The European Parliament on Thursday approved new Net neutrality rules.
Net neutrality, both in the EU and in the U.S., refers to the concept of requiring Internet Service Providers to treat all traffic the same regardless of its source. In Europe, that means ISPs such as Vodafone or Deutsche Telekom can’t deliver content from competitive providers of, say, online videos, via slower pipes or make them pay more.
If the U.S. had a Net neutrality framework in place, it would mean that Comcast, for example, couldn’t charge Netflix additional fees for streaming its content to Comcast customers. Put another way, Comcast couldn’t charge its customers for streaming Netflix’s content.
As it happens, Netflix and Comcast recently struck a deal over high-performance content streaming.
Comcast is prohibited from throttling Internet access for any customers for several years, under an agreement with the government that was a prerequisite for approval of its 2011 NBCUniversal acquisition.
Across the Atlantic
Europe’s Net neutrality is not a foregone conclusion. The next parliament, to be elected in May, must approve the rules as well. Then, individual countries would have to reach their own agreements with the European Commission on implementation of national laws.
At each point, lobbying on both sides is expected to be fierce.
Still, the EU measure provides more certainty on the issue than exists in the U.S., where regulatory agencies responsible for overseeing the communications infrastructure fumbled the Net neutrality ball, said Charles King, principal of Pund-IT.
Earlier this year, in Verizon v. Federal Communications Commission, the D.C. Circuit Court of Appeals struck down Federal Communications Commission rules that mandated ISPs treat all Internet data the same — that is, refrain from blocking or throttling legitimate content that a paying customer was accessing over their pipes.
Democrats in Congress subsequently introduced The Preservation Act to restore what the court vacated in the case, but it is unlikely to pass in the current political environment.
“I think what is most interesting about the European measure is that they were actually able to address the issue,” King told the E-Commerce Times.
The situation in the U.S. is characterized by a government regulatory apparatus that is more disposed to business than consumers, a telecom industry “that does not have a history of being particularly friendly to consumers, and the ever-growing need for bandwidth among users,” he said, concluding, “the EU is doing a better job than what anyone in the U.S. is doing about all this.”

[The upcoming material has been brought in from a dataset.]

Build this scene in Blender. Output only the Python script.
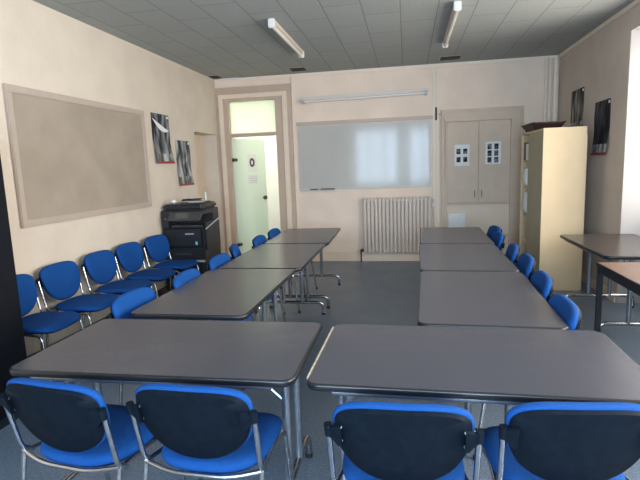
import bpy, bmesh, math, random
from mathutils import Vector, Matrix
random.seed(7)
PI = math.pi
S = bpy.context.scene
C = S.collection
for o in list(bpy.data.objects): bpy.data.objects.remove(o)

KR = .9477      # the room was measured in units of .9477 m: true size = measured size * KR
# ---------------------------------------------------------------- camera
F_PX, YAW, PITCH, ROLL, CZ = 490.11, 0.1788, 0.1486, -0.0367, 1.5475
fw = Vector((-math.sin(YAW)*math.cos(PITCH), math.cos(YAW)*math.cos(PITCH), -math.sin(PITCH)))
rt = Vector((math.cos(YAW), math.sin(YAW), 0)); up = rt.cross(fw)
r2 = rt*math.cos(ROLL) + up*math.sin(ROLL); u2 = -rt*math.sin(ROLL) + up*math.cos(ROLL)
cd = bpy.data.cameras.new('camera'); cam = bpy.data.objects.new('camera', cd); C.objects.link(cam)
cd.sensor_width = 36; cd.lens = F_PX/640*36; cd.clip_start = .05
M4 = Matrix((r2, u2, -fw)).transposed().to_4x4(); M4.translation = Vector((0, 0, CZ)); cam.matrix_world = M4
S.camera = cam

# ---------------------------------------------------------------- world, daylight at the windows, exposure
w = bpy.data.worlds.new('sky'); S.world = w; w.use_nodes = True
bg = w.node_tree.nodes['Background']; bg.inputs[0].default_value = (.62, .78, 1, 1); bg.inputs[1].default_value = 1.6
S.view_settings.view_transform = 'Standard'; S.view_settings.look = 'None'
S.view_settings.gamma = 1; S.view_settings.use_curve_mapping = False
S.view_settings.exposure = 0.68
def area(name, loc, rot, sx, sy, power, col):
    l = bpy.data.lights.new(name, 'AREA'); l.shape = 'RECTANGLE'; l.size = sx*KR; l.size_y = sy*KR; l.energy = power; l.color = col
    o = bpy.data.objects.new(name, l); C.objects.link(o); o.location = Vector(loc)*KR; o.rotation_euler = rot; return o
RW = (1.0, .90, .78); BL = (.58, .78, 1.0)
area('daylight_right_far', (2.86, 4.45, 1.9), (0, PI/2, 0), 1.9, 2.5, 112, RW)
area('daylight_right_near', (2.86, 1.3, 1.9), (0, PI/2, 0), 1.9, 2.0, 170, (1, .95, .88))
area('daylight_rear_left', (-1.05, -1.62, 1.9), (-PI/2, 0, PI), 1.5, 1.9, 150, BL)
area('daylight_rear_right', (.85, -1.62, 1.9), (-PI/2, 0, PI), 1.5, 1.9, 150, BL)
area('corridor_lamp', (-2.9, 9.6, 2.98), (0, 0, 0), 1.6, 1.2, 40, (1, .98, .92))

# ---------------------------------------------------------------- materials
def mat(name, col, rough=.6, metal=0, noise=0, nscale=40, bump=0, bscale=200, spec=.5, coat=0, dark=None, ndetail=3):
    m = bpy.data.materials.new(name); m.use_nodes = True; nt = m.node_tree; b = nt.nodes['Principled BSDF']
    b.inputs['Base Color'].default_value = (*col, 1); b.inputs['Roughness'].default_value = rough
    b.inputs['Metallic'].default_value = metal; b.inputs['Specular IOR Level'].default_value = spec
    b.inputs['Coat Weight'].default_value = coat
    tc = nt.nodes.new('ShaderNodeTexCoord')
    if noise:
        n = nt.nodes.new('ShaderNodeTexNoise'); n.inputs['Scale'].default_value = nscale; n.inputs['Detail'].default_value = ndetail
        nt.links.new(tc.outputs['Object'], n.inputs['Vector'])
        r = nt.nodes.new('ShaderNodeValToRGB'); r.color_ramp.elements[0].position = .35; r.color_ramp.elements[1].position = .65
        d = dark or tuple(c*(1-noise) for c in col)
        r.color_ramp.elements[0].color = (*d, 1); r.color_ramp.elements[1].color = (*[min(1, c*(1+noise*.5)) for c in col], 1)
        nt.links.new(n.outputs['Fac'], r.inputs[0]); nt.links.new(r.outputs[0], b.inputs['Base Color'])
    if bump:
        n2 = nt.nodes.new('ShaderNodeTexNoise'); n2.inputs['Scale'].default_value = bscale; n2.inputs['Detail'].default_value = 4
        nt.links.new(tc.outputs['Object'], n2.inputs['Vector'])
        bp = nt.nodes.new('ShaderNodeBump'); bp.inputs['Strength'].default_value = bump; bp.inputs['Distance'].default_value = .01
        nt.links.new(n2.outputs['Fac'], bp.inputs['Height']); nt.links.new(bp.outputs[0], b.inputs['Normal'])
    return m
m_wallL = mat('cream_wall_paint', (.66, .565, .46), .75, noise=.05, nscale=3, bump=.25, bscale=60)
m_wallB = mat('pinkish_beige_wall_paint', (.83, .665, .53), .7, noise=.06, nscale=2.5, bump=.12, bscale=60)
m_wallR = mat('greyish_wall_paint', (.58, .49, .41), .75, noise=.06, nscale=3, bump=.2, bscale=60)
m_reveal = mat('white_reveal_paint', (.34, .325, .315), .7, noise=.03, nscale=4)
m_tan = mat('tan_gloss_paint', (.54, .40, .30), .45, noise=.05, nscale=4, bump=.05, bscale=80)
m_case = mat('light_beige_gloss_paint', (.80, .65, .50), .45, noise=.04, nscale=5)
m_cup = mat('cupboard_beige_paint', (.62, .475, .35), .5, noise=.05, nscale=5, bump=.06, bscale=50)
m_cup2 = mat('cupboard_pale_panel_paint', (.75, .60, .45), .5, noise=.04, nscale=4)
m_trimw = mat('white_trim_paint', (.82, .70, .57), .5, noise=.03, nscale=8)
m_white = mat('white_plastic', (.68, .67, .64), .4)
m_lampw = mat('white_lamp_housing', (.66, .58, .50), .35)
m_tube = mat('milky_lamp_tube', (.74, .69, .62), .2)
m_rad = mat('radiator_enamel', (.62, .51, .42), .4, noise=.03, nscale=10)
m_blackp = mat('black_plastic', (.012, .013, .016), .42, bump=.1, bscale=400)
m_blackm = mat('black_painted_metal', (.012, .014, .018), .35)
m_shell = mat('black_textured_chair_shell', (.004, .008, .014), .6, noise=.25, nscale=30, bump=.1, bscale=500, spec=.10)
m_edge = mat('black_rubber_edging', (.010, .011, .013), .3)
m_chrome = mat('chrome_tube', (.48, .49, .51), .22, metal=1, noise=.1, nscale=30)
m_gmetal = mat('grey_lacquered_tube', (.30, .33, .37), .28, metal=.8, noise=.1, nscale=30)
m_blue = mat('blue_woven_fabric', (.003, .064, .26), .85, noise=.25, nscale=350, bump=.35, bscale=900, spec=.25)
m_board = mat('pinboard_cloth', (.36, .295, .23), .85, noise=.08, nscale=3, bump=.2, bscale=300)
m_boardf = mat('pinboard_frame_paint', (.46, .375, .31), .4, noise=.04, nscale=10)
m_wb = mat('glossy_whiteboard', (.50, .48, .44), .11, noise=.03, nscale=2, spec=.30)
m_alu = mat('dull_aluminium', (.50, .47, .43), .5, metal=.2)
m_cabF = mat('pale_yellow_laminate', (.66, .50, .30), .5, noise=.05, nscale=3)
m_cabL = mat('grey_green_laminate', (.36, .31, .20), .5, noise=.05, nscale=4)
m_dkred = mat('dark_red_brown_wicker', (.045, .014, .012), .6, noise=.5, nscale=60, bump=.5, bscale=90)
m_paper = mat('white_paper', (.80, .79, .76), .8, noise=.03, nscale=20)
m_black = mat('dark_cupboard_laminate', (.005, .006, .009), .5, noise=.2, nscale=5, spec=.15)
m_brown = mat('brown_wood_laminate', (.17, .095, .065), .38, noise=.2, nscale=12)
m_worn = mat('bare_chipboard_edge', (.42, .36, .27), .8, noise=.3, nscale=60)
m_silver = mat('light_grey_plastic', (.42, .42, .42), .4)
m_dkgrey = mat('dark_grey_plastic', (.045, .048, .052), .35)
m_teal = mat('teal_sticker', (.15, .55, .55), .5)
m_red = mat('red_poster_strip', (.30, .03, .03), .6)
m_void = mat('dark_void', (.006, .006, .006), .9)
m_corr = mat('corridor_paint', (.74, .73, .62), .8, noise=.03, nscale=3)
m_brass = mat('dark_handle_metal', (.08, .075, .07), .35, metal=.8)
m_skirt = mat('dark_brown_skirting', (.10, .07, .055), .5, noise=.2, nscale=8)
m_capk = mat('dark_foot_rubber', (.015, .015, .016), .6)

def table_mat(name, col):
    m = mat(name, col, .36, noise=.16, nscale=420, spec=.5, ndetail=2)
    nt = m.node_tree; b = nt.nodes['Principled BSDF']; tc = nt.nodes.new('ShaderNodeTexCoord')
    mp = nt.nodes.new('ShaderNodeMapping'); mp.inputs['Scale'].default_value = (1.5, 9, 1)
    n = nt.nodes.new('ShaderNodeTexNoise'); n.inputs['Scale'].default_value = 3; n.inputs['Detail'].default_value = 6
    r = nt.nodes.new('ShaderNodeMapRange'); r.inputs['To Min'].default_value = .24; r.inputs['To Max'].default_value = .29
    nt.links.new(tc.outputs['Object'], mp.inputs[0]); nt.links.new(mp.outputs[0], n.inputs[0]); b.inputs['Roughness'].default_value = .27
    return m
m_top = table_mat('grey_speckled_laminate', (.062, .063, .078))
m_topd = table_mat('dark_taupe_laminate', (.05, .042, .038))

def floor_mat():
    m = mat('blue_grey_speckled_vinyl', (.085, .10, .115), .32, noise=.0, spec=.5)
    nt = m.node_tree; b = nt.nodes['Principled BSDF']; tc = nt.nodes.new('ShaderNodeTexCoord')
    n = nt.nodes.new('ShaderNodeTexNoise'); n.inputs['Scale'].default_value = 75; n.inputs['Detail'].default_value = 5; n.inputs['Roughness'].default_value = .75
    nt.links.new(tc.outputs['Object'], n.inputs[0])
    r = nt.nodes.new('ShaderNodeValToRGB'); e = r.color_ramp.elements
    e[0].position = .36; e[0].color = (.07, .100, .14, 1); e[1].position = .62; e[1].color = (.19, .24, .30, 1)
    nt.links.new(n.outputs['Fac'], r.inputs[0]); nt.links.new(r.outputs[0], b.inputs['Base Color'])
    n2 = nt.nodes.new('ShaderNodeTexNoise'); n2.inputs['Scale'].default_value = 2.5; n2.inputs['Detail'].default_value = 5
    nt.links.new(tc.outputs['Object'], n2.inputs[0])
    mr = nt.nodes.new('ShaderNodeMapRange'); mr.inputs['To Min'].default_value = .24; mr.inputs['To Max'].default_value = .46
    nt.links.new(n2.outputs['Fac'], mr.inputs[0]); nt.links.new(mr.outputs[0], b.inputs['Roughness'])
    return m
def ceil_mat():
    m = mat('grey_ceiling_tiles', (.2, .2, .2), .85)
    nt = m.node_tree; b = nt.nodes['Principled BSDF']; tc = nt.nodes.new('ShaderNodeTexCoord')
    mp = nt.nodes.new('ShaderNodeMapping'); mp.inputs['Rotation'].default_value = (0, 0, PI/2); mp.inputs['Location'].default_value = (.13, .05, 0)
    br = nt.nodes.new('ShaderNodeTexBrick'); br.offset = .5
    br.inputs['Color1'].default_value = (.33, .345, .325, 1); br.inputs['Color2'].default_value = (.355, .37, .35, 1); br.inputs['Mortar'].default_value = (.13, .135, .125, 1)
    br.inputs['Scale'].default_value = 1; br.inputs['Mortar Size'].default_value = .004; br.inputs['Mortar Smooth'].default_value = .4
    br.inputs['Brick Width'].default_value = .75; br.inputs['Row Height'].default_value = .375; br.inputs['Bias'].default_value = 0
    nt.links.new(tc.outputs['Object'], mp.inputs[0]); nt.links.new(mp.outputs[0], br.inputs[0])
    n = nt.nodes.new('ShaderNodeTexNoise'); n.inputs['Scale'].default_value = 90; nt.links.new(tc.outputs['Object'], n.inputs[0])
    mx = nt.nodes.new('ShaderNodeMix'); mx.data_type = 'RGBA'; mx.blend_type = 'OVERLAY'; mx.inputs[0].default_value = .25
    nt.links.new(br.outputs[0], mx.inputs[6]); nt.links.new(n.outputs['Fac'], mx.inputs[7]); nt.links.new(mx.outputs[2], b.inputs['Base Color'])
    bp = nt.nodes.new('ShaderNodeBump'); bp.inputs['Strength'].default_value = .4; bp.inputs['Distance'].default_value = .01; bp.invert = True
    nt.links.new(br.outputs['Fac'], bp.inputs['Height']); nt.links.new(bp.outputs[0], b.inputs['Normal'])
    return m
m_floor, m_ceil = floor_mat(), ceil_mat()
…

Despite its reputation for consumer-friendly legislation, Europe had its own problems pushing this measure through. The carriers fought hard against the measure, Ross Buntrock, a partner at Arent Fox, told the E-Commerce Times.
The battle was a veritable “dogfight” between the carriers and consumer groups, he said.

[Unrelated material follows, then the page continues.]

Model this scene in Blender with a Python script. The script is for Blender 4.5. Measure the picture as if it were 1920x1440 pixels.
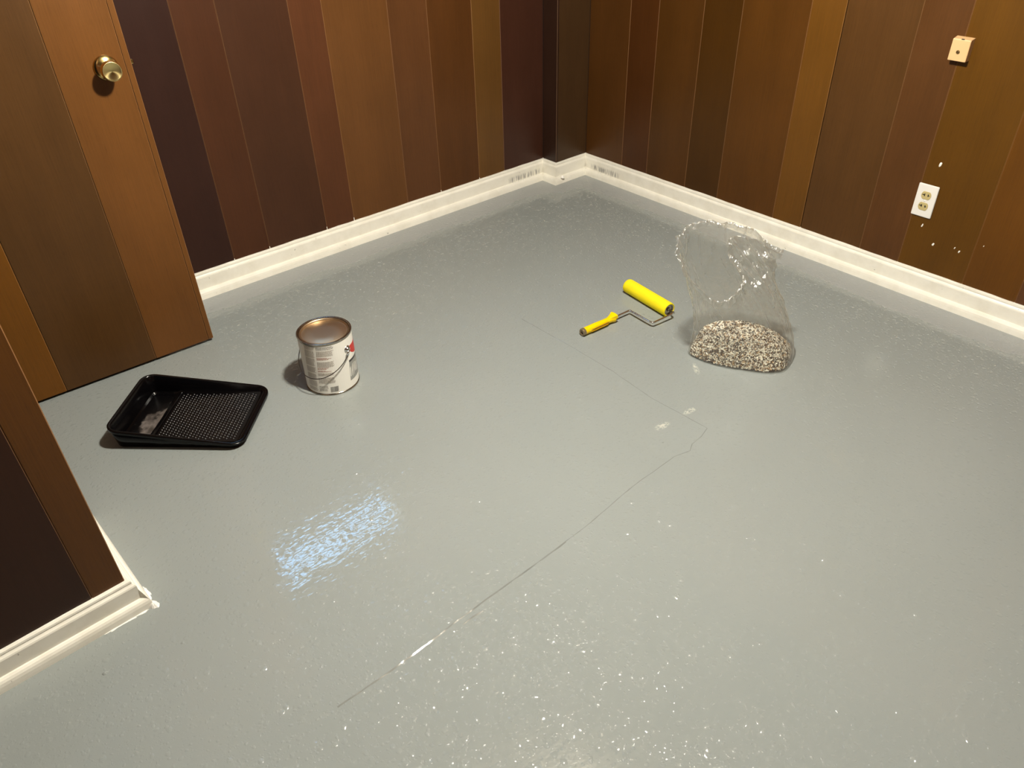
import bpy, bmesh, math, random
from mathutils import Vector, Matrix, noise
R = math.radians
random.seed(7)
scene = bpy.context.scene
for o in list(bpy.data.objects): bpy.data.objects.remove(o)
COL = scene.collection

# ---------------------------------------------------------------- camera, world, exposure
cam_d = bpy.data.cameras.new('camera'); cam = bpy.data.objects.new('camera', cam_d); COL.objects.link(cam)
cam_d.sensor_fit = 'HORIZONTAL'; cam_d.sensor_width = 36; cam_d.lens = 36*1442.76/1920; cam_d.clip_start = .02
cam.matrix_world = Matrix.Translation((-2.6937, -2.6391, 1.44)) @ Matrix.Rotation(-.68966, 4, 'Z') @ Matrix.Rotation(.94156, 4, 'X') @ Matrix.Rotation(-.02911, 4, 'Z')
scene.camera = cam
scene.cycles.sample_clamp_indirect = 20
scene.view_settings.view_transform = 'Standard'; scene.view_settings.look = 'None'
scene.view_settings.gamma = 1; scene.view_settings.use_curve_mapping = False
scene.view_settings.exposure = 0
LAMP_STRENGTH = 1110; LAMP_COLOR = (1, .95, .83)
SKY_COLOR = (.27, .58, 1.0); SKY_STRENGTH = 17
w = bpy.data.worlds.new('World'); scene.world = w; w.use_nodes = True
w.node_tree.nodes['Background'].inputs[0].default_value = (*SKY_COLOR, 1)
w.node_tree.nodes['Background'].inputs[1].default_value = SKY_STRENGTH

# ---------------------------------------------------------------- material helpers
def lin(c): return tuple(((v/255)/12.92 if v/255 <= .04045 else ((v/255+.055)/1.055)**2.4) for v in c)
class NT:
    def __init__(s, name):
        s.m = bpy.data.materials.new(name); s.m.use_nodes = True; s.t = s.m.node_tree; s.t.nodes.clear()
        s.out = s.t.nodes.new('ShaderNodeOutputMaterial')
    def n(s, typ, ins=None, **kw):
        d = s.t.nodes.new(typ)
        for k, v in kw.items(): setattr(d, k, v)
        for k, v in (ins or {}).items():
            if hasattr(v, 'is_output'): s.t.links.new(v, d.inputs[k])
            else: d.inputs[k].default_value = v
        return d
    def math(s, op, a, b=0, c=0, clamp=False):
        return s.n('ShaderNodeMath', {0: a, 1: b, 2: c}, operation=op, use_clamp=clamp).outputs[0]
    def mix(s, f, a, b, typ='MIX'):
        d = s.n('ShaderNodeMix', data_type='RGBA', blend_type=typ)
        for k, v in ((0, f), (6, a), (7, b)):
            if hasattr(v, 'is_output'): s.t.links.new(v, d.inputs[k])
            else: d.inputs[k].default_value = v if k == 0 else (*v, 1)
        return d.outputs[2]
    def ramp(s, f, lo, hi):
        return s.n('ShaderNodeMapRange', {0: f, 1: lo, 2: hi, 3: 0.0, 4: 1.0}, interpolation_type='SMOOTHSTEP').outputs[0]
    def noise(s, vec, scale, detail=3, rough=.5):
        return s.n('ShaderNodeTexNoise', {'Vector': vec, 'Scale': scale, 'Detail': detail, 'Roughness': rough}).outputs[0]
    def scaled(s, vec, sc):
        return s.n('ShaderNodeVectorMath', {0: vec, 1: sc}, operation='MULTIPLY').outputs[0]
    def bsdf(s, **kw):
        b = s.n('ShaderNodeBsdfPrincipled', {k.replace('_', ' '): v for k, v in kw.items()}); s.link(b.outputs[0]); return b
    def link(s, o): s.t.links.new(o, s.out.inputs[0])
def simple(name, rgb, rough=.5, metal=0, **kw):
    k = NT(name); k.bsdf(Base_Color=(*lin(rgb), 1), Roughness=rough, Metallic=metal, **kw); return k.m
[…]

Besides the Net neutrality law, the measure eliminates roaming fees by December 2015, which “will cost the carriers millions,” Buntrock said. “The vote effectively created a single market for telecom services across Europe.”
U.S. consumers would love to see something similar, but their voice counts the least in this process, Sang Nam, associate professor of communications at Quinnipiac University, told the E-Commerce Times.

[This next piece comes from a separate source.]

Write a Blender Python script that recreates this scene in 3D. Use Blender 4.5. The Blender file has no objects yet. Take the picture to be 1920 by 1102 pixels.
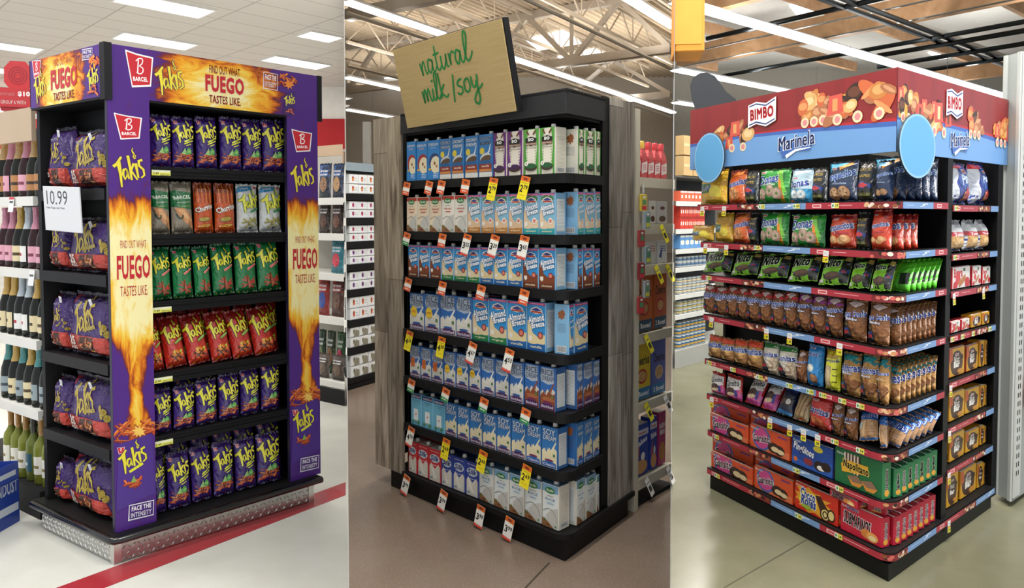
import bpy, bmesh, math, random
from mathutils import Vector, Matrix
from mathutils.geometry import tessellate_polygon
random.seed(7)
R = math.radians
scn = bpy.context.scene
COL = scn.collection
# ---------------------------------------------------------------- camera
F, CU, CV, CH, PITCH = 1350.0, 960.0, 450.0, 1.5, R(2)
cd = bpy.data.cameras.new('camera'); cam = bpy.data.objects.new('camera', cd); COL.objects.link(cam)
cd.sensor_fit = 'HORIZONTAL'; cd.sensor_width = 36; cd.lens = F / 1920 * 36
cd.shift_x = 0; cd.shift_y = (CV - 551) / 1920; cd.clip_end = 200; cd.clip_start = .05
cam.location = (0, 0, CH); cam.rotation_euler = (R(90) - PITCH, 0, 0)
scn.camera = cam
# ---------------------------------------------------------------- light and exposure
w = bpy.data.worlds.new('world'); scn.world = w; w.use_nodes = True
w.node_tree.nodes['Background'].inputs[0].default_value = (.93, .96, 1, 1)
w.node_tree.nodes['Background'].inputs[1].default_value = .85
scn.view_settings.view_transform = 'Standard'; scn.view_settings.look = 'None'
scn.view_settings.exposure = 0.0; scn.view_settings.gamma = 1; scn.view_settings.use_curve_mapping = False

def area(name, loc, sx, sy, power, rz=0, col=(1, 1, 1)):
    l = bpy.data.lights.new(name, 'AREA'); l.shape = 'RECTANGLE'; l.size = sx; l.size_y = sy; l.energy = power; l.color = col
    o = bpy.data.objects.new(name, l); o.location = loc; o.rotation_euler = (0, 0, rz); COL.objects.link(o)
    return o
# ceiling lamps of the three shops (not tied to fixtures), plus added fill lights
for x, y in ((-2.6, 1.6), (-4.6, 3.6), (-2.2, 4.9), (-5.6, 7.4), (-3.4, 9.5)):
    area('ceiling_lamp_light', (x, y, 4.42), 1.2, .6, 78, R(46), (1, .97, .92))
for x, y in ((-5.5, 12.5), (-9, 12), (-7, 16), (-12, 16), (-5, 19)):
    area('ceiling_lamp_light', (x, y, 4.42), 1.2, .6, 70, R(46), (1, .97, .93))  # far downlights added so their bounce brightens the ceiling and back wall
area('ceiling_lamp_light', (.62, 3.3, 5.1), 1.2, .3, 110, R(54), (1, .98, .94))  # added fill that brightens the cereal shelf; no fixture hangs here
for x, y in ((-.9, 1.4), (.9, 1.6), (-.6, 4.6), (1.6, 5.6), (0, 9.5), (3.0, 11.)):
    area('ceiling_lamp_light', (x, y, 5.1), 2.4, .3, 160, R(54), (1, .97, .91))
for x, y in ((-1, 11), (1.5, 12), (-2.6, 15.5), (0, 15.5), (2.6, 16), (-3.5, 20), (-.8, 20.5), (2, 20), (4.2, 21), (-4, 25), (0, 25.5), (4.5, 25)):
    area('uplight', (x, y, 5.3), 2.4, .25, 52, R(54), (1, .96, .88)).rotation_euler[0] = R(180)  # added to brighten the roof deck, spread beyond the strip lights
for x, y in ((1.6, 1.4), (3.2, 2.4), (2.4, 5.4), (4.6, 6.4), (5.0, 10.5)):
    area('ceiling_lamp_light', (x, y, 5.0), 2.4, .3, 150, R(40), (1, .99, .95))
for x, y in ((4, 11), (7, 12), (5, 16), (8, 16), (11, 15), (6, 20), (9.5, 20), (13, 20), (7, 25), (11, 25), (15, 25)):
    area('uplight', (x, y, 5.2), 2.4, .25, 60, R(40), (1, .98, .94)).rotation_euler[0] = R(180)  # upward fill added for the dark timber roof, not set at fixtures

# ---------------------------------------------------------------- pixels to places
def ray(u, v):
    a, b = (u - CU) / F, (v - CV) / F; s, c = math.sin(PITCH), math.cos(PITCH)
    return Vector((a, c - b * s, -s - b * c))
def at_z(u, v, z=0.0):
    d = ray(u, v); return Vector((0, 0, CH)) + d * ((z - CH) / d.z)
def at_y(u, v, Y):
    d = ray(u, v); return Vector((0, 0, CH)) + d * (Y / d.y)
class Face:
    """a vertical plane; s runs to the viewer's right along e, n points to the viewer"""
    def __init__(s, p, e):
        s.p = Vector((p[0], p[1], 0)); s.e = Vector((e[0], e[1], 0)).normalized()
        s.n = Vector((s.e.y, -s.e.x, 0)); s.dv = -s.n; s.rz = math.atan2(s.e.y, s.e.x)
    def hit(s, u, v, inset=0.0):
        d = ray(u, v); o = Vector((0, 0, CH)); q = s.p - s.n * inset
        t = (q - o).dot(s.n) / d.dot(s.n); h = o + d * t
        return (h - q).dot(s.e), h.z
    def pt(s, a, z=0.0, inset=0.0):
        return s.p + s.e * a + s.dv * inset + Vector((0, 0, z))
    def deep(s, u):
        """let the depth run along the shop's thin side wall"""
        d = Vector(((u - CU) / F, 1, 0)); s.dv = d / d.dot(-s.n); return s
    def M(s, a, z=0.0, inset=0.0, tilt=0.0, yaw=0.0, roll=0.0):
        return Matrix.Translation(s.pt(a, z, inset)) @ Matrix.Rotation(s.rz + yaw, 4, 'Z') @ Matrix.Rotation(tilt, 4, 'X') @ Matrix.Rotation(roll, 4, 'Y')
def face_px(u0, v0, u1, v1):
    a, b = at_z(u0, v0), at_z(u1, v1); return Face(a, b - a)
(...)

“People in the U.S. feel the same urgency to adopt Net neutrality … as Europeans do,” he said, “but when it comes down to media giants and their profit, the U.S. government and the FCC can’t do much about Net neutrality.”
Corporate lobbying on this issue is more muted that it might otherwise be, Nam continued, since many media companies belong to cable companies that provide Internet services.
“Media giants who also own cable companies won’t give up their profit easily, and they will do everything they can to make their competition look bad,” he pointed out.
One factor behind the success in Europe’s Net neutrality vote was the European Commission’s planning and its moves to make the issue part of its digital agenda with the help of the Body of European Regulators for Electronic Communications, Nam noted.
“It was more a top-down initiative with support from end-users,” he said, “and that’s why the European Parliament could achieve this.”